Just Another Ant
Saturday, 4. January 2003
Avishai Margalit

...faßt in der neuen "New York Review of Books" einige Erkenntnisse über palästinensische Selbstmordattentäter zusammen [The Suicide Bombers]. Wie Amos Elon in der letzten Ausgabe [Israelis & Palestinians: What Went Wrong], folgt Margalit der nachahmenswerten Intellektuellen-Tradition, vor allem die "eigene Seite" mit deutlichen Worten zu kritisieren. Hinter dem Vorgehen der islamistischen Organisationen sieht er allerdings Ambitionen, die über die Rückgewinnung der besetzten Gebiete hinausgehen.

Hier* noch die wenig elegante Übersicht von Margalits letzten NYRB-Arbeiten, die ich für meinen kurzlebigen Versuch eines englischsprachigen Blogs geschrieben habe. Vielleicht ist sie trotzdem für manche(n) nützlich, schließlich ist die Mehrzahl der Artikel mittlerweile kostenpflichtig. Im Camp Catatonia gibt es eine Kritik von Margalits gemeinsam mit Ian Buruma geschriebenen Essay "Occidentalism" [NYRB 1-2002/Camp Catatonia Eintrag].

* Recently I have been (re-)reading some of Avishai Margalit's Israel essays for the New York Review of Books. These writings are an admirable example for clarity of argument and balanced judgement, which spares neither side in the Israeli/Palestinian conflict.

A short overview of his last four articles:

In Issue 13/1999 (August 12th) he covers Ehud Barak's almost perfectly executed campaign for prime minister, winning over the highly favoured Benjamin Netanyahu, whose portrait by Margalit is hardly flattering ("embarrassingly incompetent", "solitary", "nasty" and "brutish"). "The Odds Against Barak" shows Jerusalem as central issue at the failed Camp David negotiations in July 2000. As in his essay from 1991 ("The Myth of Jerusalem"), Margalit points to the arbitrariness of religious symbols and their instrumentalization, which he comments with an ironic sidenote:

Jews in Israel, both religious and secular, are addicted to simple, emotional metaphors for Jerusalem. Not only is it said to be the "heart" of the Jewish people, it is the "seat" of the nation's soul. But it must be a sort of heavenly Jerusalem they have in mind here, because most Israelis live outside Jerusalem and do not really know - and when they are there they can hardly stand - the earthly, squalid Jerusalem that I, a Jerusalemite all my life, passionately love.

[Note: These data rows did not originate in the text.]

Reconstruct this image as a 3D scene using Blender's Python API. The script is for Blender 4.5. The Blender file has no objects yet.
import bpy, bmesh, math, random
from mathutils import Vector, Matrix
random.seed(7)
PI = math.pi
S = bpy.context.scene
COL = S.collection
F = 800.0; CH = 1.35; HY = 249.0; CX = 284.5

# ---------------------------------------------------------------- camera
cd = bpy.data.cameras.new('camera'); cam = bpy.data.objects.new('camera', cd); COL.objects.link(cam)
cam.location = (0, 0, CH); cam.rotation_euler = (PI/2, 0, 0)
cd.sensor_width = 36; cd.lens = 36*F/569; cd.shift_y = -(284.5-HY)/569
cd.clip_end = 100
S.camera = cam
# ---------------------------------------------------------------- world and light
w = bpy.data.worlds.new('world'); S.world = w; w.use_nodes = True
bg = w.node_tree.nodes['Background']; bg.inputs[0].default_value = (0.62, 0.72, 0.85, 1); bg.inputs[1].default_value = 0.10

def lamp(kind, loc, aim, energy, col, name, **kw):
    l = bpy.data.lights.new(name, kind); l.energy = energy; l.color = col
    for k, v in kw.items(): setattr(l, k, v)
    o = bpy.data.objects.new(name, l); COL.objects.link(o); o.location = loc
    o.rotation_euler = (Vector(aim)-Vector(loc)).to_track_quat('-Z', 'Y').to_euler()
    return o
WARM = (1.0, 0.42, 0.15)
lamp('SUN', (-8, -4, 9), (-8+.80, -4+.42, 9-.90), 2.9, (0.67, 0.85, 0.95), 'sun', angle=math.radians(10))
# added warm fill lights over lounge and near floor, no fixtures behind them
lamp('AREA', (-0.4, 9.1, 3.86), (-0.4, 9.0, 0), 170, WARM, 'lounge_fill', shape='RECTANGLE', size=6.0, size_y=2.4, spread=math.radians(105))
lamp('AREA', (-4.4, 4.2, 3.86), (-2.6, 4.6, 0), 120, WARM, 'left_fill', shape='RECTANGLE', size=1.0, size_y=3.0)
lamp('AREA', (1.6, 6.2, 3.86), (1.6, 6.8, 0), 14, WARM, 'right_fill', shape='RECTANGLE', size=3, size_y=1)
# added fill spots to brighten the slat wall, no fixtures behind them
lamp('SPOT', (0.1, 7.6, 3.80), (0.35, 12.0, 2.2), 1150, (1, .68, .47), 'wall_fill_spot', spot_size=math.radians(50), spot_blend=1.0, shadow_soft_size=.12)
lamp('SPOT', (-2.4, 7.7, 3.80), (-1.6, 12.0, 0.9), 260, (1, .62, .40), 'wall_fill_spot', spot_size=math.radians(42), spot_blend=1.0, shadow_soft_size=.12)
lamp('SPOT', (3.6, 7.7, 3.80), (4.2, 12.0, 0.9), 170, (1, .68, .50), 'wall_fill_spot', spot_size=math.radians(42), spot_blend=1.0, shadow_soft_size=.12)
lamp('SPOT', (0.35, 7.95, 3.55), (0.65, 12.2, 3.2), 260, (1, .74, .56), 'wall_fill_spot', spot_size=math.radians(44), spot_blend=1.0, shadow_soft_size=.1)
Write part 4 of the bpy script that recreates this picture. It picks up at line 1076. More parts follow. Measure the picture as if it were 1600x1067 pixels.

Another quote qualifies as nice aphorism:

There are many things that people are willing to put up with as long as they are not asked to put them in writing.

"Snakes and Ladders" tries to explain the reasons for Intifada II. Margalit thinks that Ariel Sharon's now-infamous visit to the Temple Mount has to be seen as desperate attempt to "out-right" his political competitors Barak and Netanyahu. On the other hand Margalit doesn't believe in the spontaneousness of the following Palestinian uprising:

For example, al-Ayam, the semi-official daily of the Palestinian Authority, reported on December 6, 2000, that Imad al-Falouji, the Palestinian minister of communications, said that the Palestinian Authority began preparing to launch a new intifada from the moment the negotiations at Camp David broke down. The instructions to get ready for conflict, he says, came from Arafat himself.

[...]

If the Palestinians were to stop the violence tomorrow, there is no question that Israel would stop its violence at once. But if Israel stops the violence tomorrow, there is no chance the Palestinians will stop theirs. This I believe is largely true. But the argument neglects the basic asymmetry between the Israelis and the Palestinians. As things stand, a cease-fire would greatly favor Israel; it would leave the Israelis with their heavily patrolled West Bank and Gaza settlements and their punitive border controls; and it would leave the Palestinians without a state. So as defenders of the status quo ante, the Israelis would be more willing to stop the feud than the Palestinians.

Finally, "Settling Scores" focuses on the history and demographic structure of Jewish settlements in West Bank and Gaza.
Margalit still believes in the proposals made at Taba (Egypt): Israel would give up Gaza Strip and all but 3% of West Bank. While this means "solving more than half of the problem", it will also create massive resettlement calamities:

Traveling recently in the West Bank, I met two settlers on the road to Yakir. One of them said: "You guys should stop blaming us. We are here because every Israeli government told us that here is where we should be. We are obedient citizens, and if we are told to leave, we'll leave. All we ask is to be offered a respectable solution." I believe most of the settlers—who are driven neither by nostalgia nor ideology—would agree with them. A "respectable" solution can and should be offered to all the settlers. As for the settlers who reject such a solution, many will fiercely resist and threaten a civil war.